# START OF INFORMATION PROVIDED

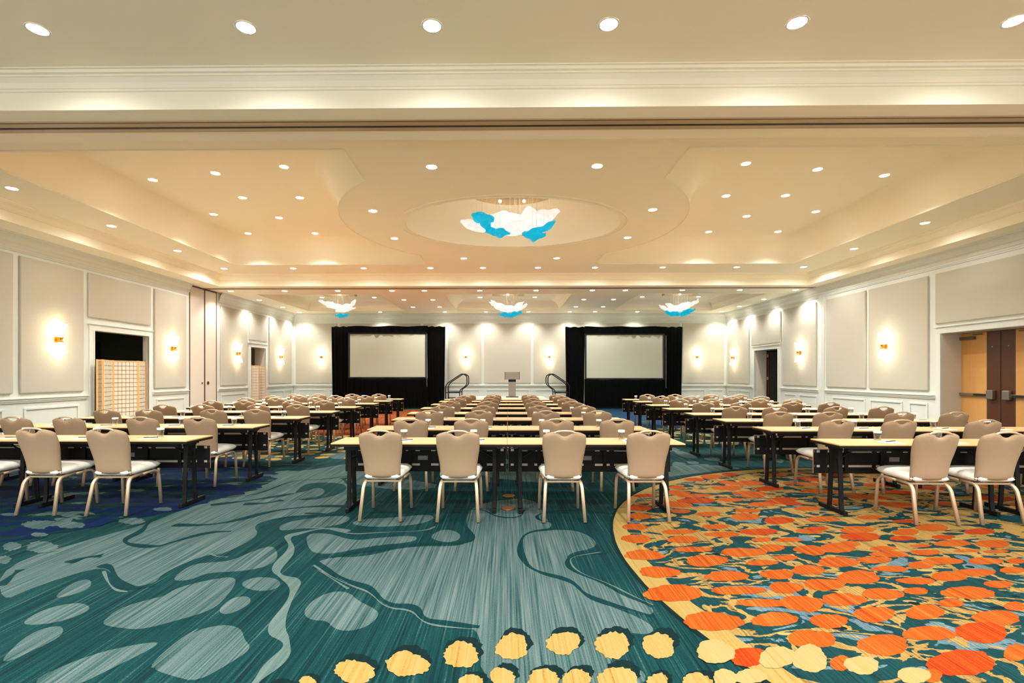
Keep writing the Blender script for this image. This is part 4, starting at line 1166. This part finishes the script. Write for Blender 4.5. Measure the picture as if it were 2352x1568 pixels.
# ------------------------------------------------------------------ things on the tables
def make_glass():
    t = thing('drinking_glass', 'x', 'glass')
    bm = new(); lathe(bm, [(.0001, .001), (.031, .001), (.032, .004), (.036, .095), (.034, .095), (.030, .012), (.0001, .010)], 20); mesh_obj('tumbler', bm, M['glass'], t, smooth=True)
    bm = new(); lathe(bm, [(.0371, .078), (.0375, .096), (.037, .0985), (.0001, .0990)], 20); mesh_obj('paper_cap', bm, M['paper'], t, smooth=False)
    freeze(t); return t
def make_pen():
    bm = new(); sweep(bm, [(-.068, 0, .006), (.05, 0, .006), (.062, 0, .006), (.07, 0, .006)], .0045, n=8)
    return mesh_obj('pen', bm, M['pen'], smooth=True)
GL = make_glass()
bm = new(); box(bm, -.07, .07, -.11, .11, 0, .004, .0008); PAD = mesh_obj('notepad', bm, M['paper'])
PEN = make_pen()

nearL = [5.28, 6.62, 8.00, 9.27, 10.63, 11.98, 13.20, 14.27]
nearC = [5.11, 6.41, 7.78, 8.99, 10.35, 11.70, 13.02, 14.05]
nearR = [5.06, 6.34, 7.60, 8.83, 10.19, 11.45, 12.95, 14.11]
edgeL = [-3.43, -3.40, -3.36, -3.28, -3.26, -3.20, -3.13, -3.05]
seamC = [.01, .02, .02, .02, .03, .04, .05, .06]
edgeR = [3.37, 3.36, 3.34, 3.32, 3.33, 3.33, 3.41, 3.39]
# seat centres read off the photo, metres across the room
CHX = {
 'left': [[-6.3, -5.66, -4.86, -4.12], [-6.41, -5.72, -4.74, -3.99], [-6.34, -5.66, -4.63, -3.94], [-6.29, -5.57, -4.55, -3.83], [-6.22, -5.53, -4.52, -3.83], [-6.21, -5.49, -4.54, -3.81], [-6.14, -5.43, -4.47, -3.71], [-6.03, -5.33, -4.37, -3.62]],
 'middle': [[-1.25, -0.48, 0.57, 1.4], [-1.2, -0.44, 0.63, 1.38], [-1.18, -0.42, 0.6, 1.39], [-1.13, -0.4, 0.58, 1.37], [-1.15, -0.39, 0.61, 1.35], [-1.14, -0.38, 0.62, 1.41], [-1.11, -0.37, 0.63, 1.42], [-1.06, -0.35, 0.64, 1.41]],
 'right': [[4.16, 4.80, 5.86, 6.62], [4.05, 4.80, 5.84, 6.57], [4.03, 4.76, 5.81, 6.6], [3.95, 4.64, 5.69, 6.46], [3.95, 4.69, 5.71, 6.44], [3.91, 4.62, 5.7, 6.44], [3.96, 4.71, 5.74, 6.51], [3.93, 4.7, 5.71, 6.5]]}
NUM = ['nearest', 'second', 'third', 'fourth', 'fifth', 'sixth', 'seventh', 'eighth']
POS = ['leftmost', 'second from left', 'third from left', 'rightmost']
fst = {}
def put(proto, key, loc, rz, label, group):
    if key not in fst:
        fst[key] = 1; proto.location = loc; proto.rotation_euler = (0, 0, rz); proto['label'] = label; proto['group'] = group; return proto
    if proto in TREES: return dup(proto, loc, rz, label, group)
    o = proto.copy(); COL.objects.link(o); o.location = loc; o.rotation_euler = (0, 0, rz); o['label'] = label; o['group'] = group; return o
tag(PAD, 'x', 'notepad'); tag(PEN, 'x', 'pen')
rj = random.Random(21)
for blk, near in (('left', nearL), ('middle', nearC), ('right', nearR)):
    for r in range(8):
        yn = near[r]
        if blk == 'left': xs = [edgeL[r] - TL * 1.5 - .006, edgeL[r] - TL * .5]
        elif blk == 'middle': xs = [seamC[r] - TL * .5 - .002, seamC[r] + TL * .5 + .002]
        else: xs = [edgeR[r] + TL * .5, edgeR[r] + TL * 1.5 + .006]
        for k, x in enumerate(xs):
            put(TB, 'table', (x, yn, 0), rj.uniform(-.0015, .0015), 'light wood folding table with black legs, %s of pair, %s row, %s block' % (['left', 'right'][k], NUM[r], blk), 'folding tables in rows')
        for k, x in enumerate(CHX[blk][r]):
            lab = '%s, %s row, %s block' % (POS[k], NUM[r], blk)
            put(CHR, 'chair', (x, yn + .045 + rj.uniform(-.012, .012), 0), rj.uniform(-.02, .02), 'tan fabric banquet chair with ivory seat, ' + lab, 'banquet chairs at the tables')
            gx = x + (.15 if blk == 'left' else -.15 if blk == 'right' else (.12 if k < 2 else -.13)) + rj.uniform(-.02, .02)
            lo, hi = xs[0] - TL / 2 + .06, xs[1] + TL / 2 - .06
            gx = min(max(gx, lo), hi)
            put(GL, 'glass', (gx, yn + .36, .7505), 0, 'paper capped water glass, %s seat, %s row, %s block' % (POS[k], NUM[r], blk), 'water glasses on the tables')
            px = min(max(gx + (.0 if blk != 'middle' else .05), lo + .05), hi - .05)
            put(PAD, 'pad', (px, yn + .19, .7505), rj.uniform(-.06, .06), 'white notepad beside the glass, %s seat, %s row, %s block' % (POS[k], NUM[r], blk), 'notepads on the tables')
            put(PEN, 'pen', (px + .01, yn + .19, .7548), .25 + rj.uniform(-.2, .2), 'black pen on notepad, %s seat, %s row, %s block' % (POS[k], NUM[r], blk), 'pens on the notepads')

# END OF INFORMATION PROVIDED

| STATED PROBLEM |
Every line of the data should be copied as it stands, without the images.

| IN RESPONSE |
Keep writing the Blender script for this image. This is part 4, starting at line 1166. This part finishes the script. Write for Blender 4.5. Measure the picture as if it were 2352x1568 pixels.
# ------------------------------------------------------------------ things on the tables
def make_glass():
    t = thing('drinking_glass', 'x', 'glass')
    bm = new(); lathe(bm, [(.0001, .001), (.031, .001), (.032, .004), (.036, .095), (.034, .095), (.030, .012), (.0001, .010)], 20); mesh_obj('tumbler', bm, M['glass'], t, smooth=True)
    bm = new(); lathe(bm, [(.0371, .078), (.0375, .096), (.037, .0985), (.0001, .0990)], 20); mesh_obj('paper_cap', bm, M['paper'], t, smooth=False)
    freeze(t); return t
def make_pen():
    bm = new(); sweep(bm, [(-.068, 0, .006), (.05, 0, .006), (.062, 0, .006), (.07, 0, .006)], .0045, n=8)
    return mesh_obj('pen', bm, M['pen'], smooth=True)
GL = make_glass()
bm = new(); box(bm, -.07, .07, -.11, .11, 0, .004, .0008); PAD = mesh_obj('notepad', bm, M['paper'])
PEN = make_pen()

nearL = [5.28, 6.62, 8.00, 9.27, 10.63, 11.98, 13.20, 14.27]
nearC = [5.11, 6.41, 7.78, 8.99, 10.35, 11.70, 13.02, 14.05]
nearR = [5.06, 6.34, 7.60, 8.83, 10.19, 11.45, 12.95, 14.11]
edgeL = [-3.43, -3.40, -3.36, -3.28, -3.26, -3.20, -3.13, -3.05]
seamC = [.01, .02, .02, .02, .03, .04, .05, .06]
edgeR = [3.37, 3.36, 3.34, 3.32, 3.33, 3.33, 3.41, 3.39]
# seat centres read off the photo, metres across the room
CHX = {
 'left': [[-6.3, -5.66, -4.86, -4.12], [-6.41, -5.72, -4.74, -3.99], [-6.34, -5.66, -4.63, -3.94], [-6.29, -5.57, -4.55, -3.83], [-6.22, -5.53, -4.52, -3.83], [-6.21, -5.49, -4.54, -3.81], [-6.14, -5.43, -4.47, -3.71], [-6.03, -5.33, -4.37, -3.62]],
 'middle': [[-1.25, -0.48, 0.57, 1.4], [-1.2, -0.44, 0.63, 1.38], [-1.18, -0.42, 0.6, 1.39], [-1.13, -0.4, 0.58, 1.37], [-1.15, -0.39, 0.61, 1.35], [-1.14, -0.38, 0.62, 1.41], [-1.11, -0.37, 0.63, 1.42], [-1.06, -0.35, 0.64, 1.41]],
 'right': [[4.16, 4.80, 5.86, 6.62], [4.05, 4.80, 5.84, 6.57], [4.03, 4.76, 5.81, 6.6], [3.95, 4.64, 5.69, 6.46], [3.95, 4.69, 5.71, 6.44], [3.91, 4.62, 5.7, 6.44], [3.96, 4.71, 5.74, 6.51], [3.93, 4.7, 5.71, 6.5]]}
NUM = ['nearest', 'second', 'third', 'fourth', 'fifth', 'sixth', 'seventh', 'eighth']
POS = ['leftmost', 'second from left', 'third from left', 'rightmost']
fst = {}
def put(proto, key, loc, rz, label, group):
    if key not in fst:
        fst[key] = 1; proto.location = loc; proto.rotation_euler = (0, 0, rz); proto['label'] = label; proto['group'] = group; return proto
    if proto in TREES: return dup(proto, loc, rz, label, group)
    o = proto.copy(); COL.objects.link(o); o.location = loc; o.rotation_euler = (0, 0, rz); o['label'] = label; o['group'] = group; return o
tag(PAD, 'x', 'notepad'); tag(PEN, 'x', 'pen')
rj = random.Random(21)
for blk, near in (('left', nearL), ('middle', nearC), ('right', nearR)):
    for r in range(8):
        yn = near[r]
        if blk == 'left': xs = [edgeL[r] - TL * 1.5 - .006, edgeL[r] - TL * .5]
        elif blk == 'middle': xs = [seamC[r] - TL * .5 - .002, seamC[r] + TL * .5 + .002]
        else: xs = [edgeR[r] + TL * .5, edgeR[r] + TL * 1.5 + .006]
        for k, x in enumerate(xs):
            put(TB, 'table', (x, yn, 0), rj.uniform(-.0015, .0015), 'light wood folding table with black legs, %s of pair, %s row, %s block' % (['left', 'right'][k], NUM[r], blk), 'folding tables in rows')
        for k, x in enumerate(CHX[blk][r]):
            lab = '%s, %s row, %s block' % (POS[k], NUM[r], blk)
            put(CHR, 'chair', (x, yn + .045 + rj.uniform(-.012, .012), 0), rj.uniform(-.02, .02), 'tan fabric banquet chair with ivory seat, ' + lab, 'banquet chairs at the tables')
            gx = x + (.15 if blk == 'left' else -.15 if blk == 'right' else (.12 if k < 2 else -.13)) + rj.uniform(-.02, .02)
            lo, hi = xs[0] - TL / 2 + .06, xs[1] + TL / 2 - .06
            gx = min(max(gx, lo), hi)
            put(GL, 'glass', (gx, yn + .36, .7505), 0, 'paper capped water glass, %s seat, %s row, %s block' % (POS[k], NUM[r], blk), 'water glasses on the tables')
            px = min(max(gx + (.0 if blk != 'middle' else .05), lo + .05), hi - .05)
            put(PAD, 'pad', (px, yn + .19, .7505), rj.uniform(-.06, .06), 'white notepad beside the glass, %s seat, %s row, %s block' % (POS[k], NUM[r], blk), 'notepads on the tables')
            put(PEN, 'pen', (px + .01, yn + .19, .7548), .25 + rj.uniform(-.2, .2), 'black pen on notepad, %s seat, %s row, %s block' % (POS[k], NUM[r], blk), 'pens on the notepads')